I asked him what be wanted to do with the money. He said to buy calico and presents for relatives of his dead daughter. Blue Horse, I replied, you can't afford to do this: why do you do it? Well, he answered, because my dead daughter will stand a better chance in the next world.? If you will lend me the money I will pay you by posing for you.

I agreed and banded him over the seven dollars. He said his heart was sick, that he wanted to go to Rosebud, about a hundred miles away, where he could see a different country and new faces that would help him to forget as much as possible his grief. But, he concluded, I will return in fourteen days to sit for you. True to his word, he returned at the end of two weeks, and I painted three more portraits of him.

He invariably dined with me at noon and always had a good appetite. One day, after dinner, I said to him, Blue Horse, I notice that you always eat everything in front of you, but you never pass your plate back the second time or ask for another cup of coffee. Why is that? Is it because you cannot eat any more or drink any more coffee

O, yes, he replied, I could eat more, but I thought the twenty-five cents you paid for my dinner was for just what was placed before me. No, I said, the twenty-five cents pays for all you can eat; hereafter, if one plate is not enough, ask for more, and drink all the coffee you want. All right, he replied, I will. And be did.

I also told him to tell his friends this, and suggested that if any white men sitting at his table left anything to eat on their plates before them, that it would be all right for him to gather it up and take it home for his wife and children. It is needless to say that all the Sioux Indians who patronized that hotel afterward got all that was coming to them.

Hardly a day passed without Blue Horse coming to my studio to visit me. He would sit down and smoke a little, short, strong pipe and gossip with the other Indians present; all the time he was talking he would be fanning himself with the wing of a turkey. His face usually was painted red, and he wore all the Indian clothes he had, with a single feather on his head. He was a thorough Indian, and extremely kind-hearted. His principal object in life was to try to make others happy around him.

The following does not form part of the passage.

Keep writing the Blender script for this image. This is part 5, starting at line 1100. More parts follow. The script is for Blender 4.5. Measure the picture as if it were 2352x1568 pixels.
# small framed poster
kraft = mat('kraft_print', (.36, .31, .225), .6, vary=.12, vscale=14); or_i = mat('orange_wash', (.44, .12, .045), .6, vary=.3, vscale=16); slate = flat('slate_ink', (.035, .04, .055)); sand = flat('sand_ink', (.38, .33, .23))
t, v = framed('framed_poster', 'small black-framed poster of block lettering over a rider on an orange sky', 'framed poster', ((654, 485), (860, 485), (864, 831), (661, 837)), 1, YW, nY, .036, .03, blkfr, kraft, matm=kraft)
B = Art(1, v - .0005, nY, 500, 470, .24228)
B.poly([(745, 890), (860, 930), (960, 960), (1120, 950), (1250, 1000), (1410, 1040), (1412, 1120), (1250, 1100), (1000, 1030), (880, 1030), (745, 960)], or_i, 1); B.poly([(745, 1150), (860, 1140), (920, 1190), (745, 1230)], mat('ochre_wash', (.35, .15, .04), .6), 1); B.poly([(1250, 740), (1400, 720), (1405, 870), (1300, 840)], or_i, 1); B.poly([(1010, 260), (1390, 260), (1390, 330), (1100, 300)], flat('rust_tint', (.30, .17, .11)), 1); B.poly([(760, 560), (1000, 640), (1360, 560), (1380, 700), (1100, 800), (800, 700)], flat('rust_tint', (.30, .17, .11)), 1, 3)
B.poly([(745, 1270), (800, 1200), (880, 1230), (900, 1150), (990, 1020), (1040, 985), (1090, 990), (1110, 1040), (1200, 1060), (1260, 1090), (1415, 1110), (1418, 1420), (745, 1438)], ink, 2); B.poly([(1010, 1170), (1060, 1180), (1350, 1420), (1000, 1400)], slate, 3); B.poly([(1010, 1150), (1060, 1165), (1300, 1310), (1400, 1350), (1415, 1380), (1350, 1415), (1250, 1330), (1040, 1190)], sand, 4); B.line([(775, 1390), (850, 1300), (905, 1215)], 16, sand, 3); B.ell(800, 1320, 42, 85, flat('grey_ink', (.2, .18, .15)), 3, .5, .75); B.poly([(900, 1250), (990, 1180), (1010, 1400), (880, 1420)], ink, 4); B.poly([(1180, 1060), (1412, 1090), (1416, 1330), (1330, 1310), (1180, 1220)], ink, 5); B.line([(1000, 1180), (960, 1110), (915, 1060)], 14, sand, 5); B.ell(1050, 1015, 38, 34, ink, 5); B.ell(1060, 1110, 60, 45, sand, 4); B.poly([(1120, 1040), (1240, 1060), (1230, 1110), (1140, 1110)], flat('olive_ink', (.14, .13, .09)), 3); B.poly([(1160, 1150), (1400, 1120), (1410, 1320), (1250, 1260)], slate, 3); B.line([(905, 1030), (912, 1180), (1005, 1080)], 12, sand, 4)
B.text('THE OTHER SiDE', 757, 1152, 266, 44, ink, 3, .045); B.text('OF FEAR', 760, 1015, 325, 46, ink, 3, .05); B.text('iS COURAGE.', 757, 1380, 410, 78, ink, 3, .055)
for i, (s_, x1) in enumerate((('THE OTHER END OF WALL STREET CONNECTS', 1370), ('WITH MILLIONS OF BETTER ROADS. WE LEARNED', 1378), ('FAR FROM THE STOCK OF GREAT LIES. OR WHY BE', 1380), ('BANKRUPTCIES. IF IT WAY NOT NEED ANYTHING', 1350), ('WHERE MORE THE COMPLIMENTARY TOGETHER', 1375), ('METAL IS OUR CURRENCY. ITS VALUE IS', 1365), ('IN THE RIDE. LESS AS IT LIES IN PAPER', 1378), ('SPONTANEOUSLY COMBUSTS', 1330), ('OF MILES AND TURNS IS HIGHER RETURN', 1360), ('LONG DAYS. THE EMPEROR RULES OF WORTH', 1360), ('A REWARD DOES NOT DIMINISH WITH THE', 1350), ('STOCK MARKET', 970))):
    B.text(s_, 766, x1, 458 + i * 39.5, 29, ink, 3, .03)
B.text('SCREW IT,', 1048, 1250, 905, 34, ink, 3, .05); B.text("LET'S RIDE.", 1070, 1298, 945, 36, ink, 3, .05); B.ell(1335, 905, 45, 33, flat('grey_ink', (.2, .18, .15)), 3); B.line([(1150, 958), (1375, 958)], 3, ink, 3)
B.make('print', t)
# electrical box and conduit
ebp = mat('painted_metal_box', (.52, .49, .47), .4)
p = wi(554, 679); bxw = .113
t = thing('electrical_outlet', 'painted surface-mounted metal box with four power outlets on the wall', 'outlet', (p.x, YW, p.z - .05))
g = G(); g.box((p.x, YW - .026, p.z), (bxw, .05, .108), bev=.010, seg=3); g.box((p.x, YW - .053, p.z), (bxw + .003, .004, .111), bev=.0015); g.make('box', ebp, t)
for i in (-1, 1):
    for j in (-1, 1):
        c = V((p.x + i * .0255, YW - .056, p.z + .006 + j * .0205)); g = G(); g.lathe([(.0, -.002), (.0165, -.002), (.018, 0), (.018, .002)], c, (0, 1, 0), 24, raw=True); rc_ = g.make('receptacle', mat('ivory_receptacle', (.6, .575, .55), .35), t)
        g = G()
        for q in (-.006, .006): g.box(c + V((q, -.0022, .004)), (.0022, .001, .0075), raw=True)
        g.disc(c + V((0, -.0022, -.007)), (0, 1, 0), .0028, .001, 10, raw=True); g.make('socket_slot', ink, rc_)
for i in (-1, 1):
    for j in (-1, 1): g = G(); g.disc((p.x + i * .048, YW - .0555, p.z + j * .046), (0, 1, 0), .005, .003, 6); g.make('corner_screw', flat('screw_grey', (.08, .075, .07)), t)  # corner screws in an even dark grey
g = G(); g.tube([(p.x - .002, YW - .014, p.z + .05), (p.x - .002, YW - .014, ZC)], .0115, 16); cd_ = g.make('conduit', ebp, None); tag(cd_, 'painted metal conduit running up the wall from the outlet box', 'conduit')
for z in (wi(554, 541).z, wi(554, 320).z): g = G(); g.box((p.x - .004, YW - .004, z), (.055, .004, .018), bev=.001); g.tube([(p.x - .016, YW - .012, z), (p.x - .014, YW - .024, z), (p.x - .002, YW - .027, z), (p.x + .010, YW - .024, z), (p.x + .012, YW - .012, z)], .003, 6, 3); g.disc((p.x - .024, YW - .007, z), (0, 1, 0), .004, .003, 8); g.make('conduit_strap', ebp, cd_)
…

One time he was in the Indian trader's store with his little niece, who saw something on the shelves that she very much wanted. Blue Horse had no money, so he took off his old moccasins and gave them to the Indian trader in exchange for what the little girl craved and he walked home barefooted.

Soon after leaving Pine Ridge I received the following letter from Blue Horse which was dictated to his interpreter: Son of the Shadow-Maker: This morning I am glad to shake hands with you through the white man's way, and to tell you through this paper a little of my past history. I am the second son of the great Sioux Chief, Smoke, to whom more than seventy-eight years ago, there was born two sons, viz, Big Mouth and Blue Horse. ?As Big Mouth was the elder, he became head chief upon the death of our father, but thirty winters past another Sioux chief, named Spotted Tail, laid in ambush and killed my brother. Being of peaceful disposition, I did not shoot the murderer, as I was advised to do but instead, separated and moved with the Milk band of Sioux to another locality. The Blue Horse village afterward became noted as a place of refuge for all white men in distress, and this morning, kind friend, I raise this pipe of truth and do solemnly swear by and in the presence of the Great Spirit, that this brown hand of old Chief Blue Horse has never risen to smite a white man.

I have lived in peace here and have assisted the Great Father (President of the United States) in his work advancing my people from warriors to citizens, and to accept the, load and burden of your race and with downcast heart I have noticed my Great Father giving nice carriages and fine horses and building frame houses for some who have murdered many of your race. If you ever in your travels should meet my Great Father, please ask him to remember Blue Horse. White men have their Bible and their Christ to guide them to the life to come. We Indians have our White Cow traditions and brave deeds.? Let us wait, my friend, and see who gets there first.

I am now going to leave you, as it were. I hope to meet you again, and I raise my pipe above my head and say, Great Spirit, I pray be good to my friend, the Son of the Shadow-Maker. Toward the pine trees, north, cold winds, treat him kindly toward the rising sun, east, great sun shine on his lodge early every morning toward the place where the Shadow-Maker lives, south, bless your son toward the land of the setting sun, west, waft on the breezes our friend this way. Lowering my pipe of peace, I say, Kind Mother Earth, when you receive my friend into thy maternal bosom, hold him kindly let the howl of the coyote, the roaring of the bears and mountain lions, the cold blasts of winds swaying the tops of the pine trees be a sweet lullaby to him, that shaketh the hand of your friend.

BLUE HORSE

After finishing my work in the north, I returned to Pine Ridge, and Blue Horse hastened to visit me as before. I became very much attach to him. When I left he held my hand in both his and shook it warmly; his heart was too full of emotion to speak a word.? He realized that the chances were we would never see each other again. He died several years ago.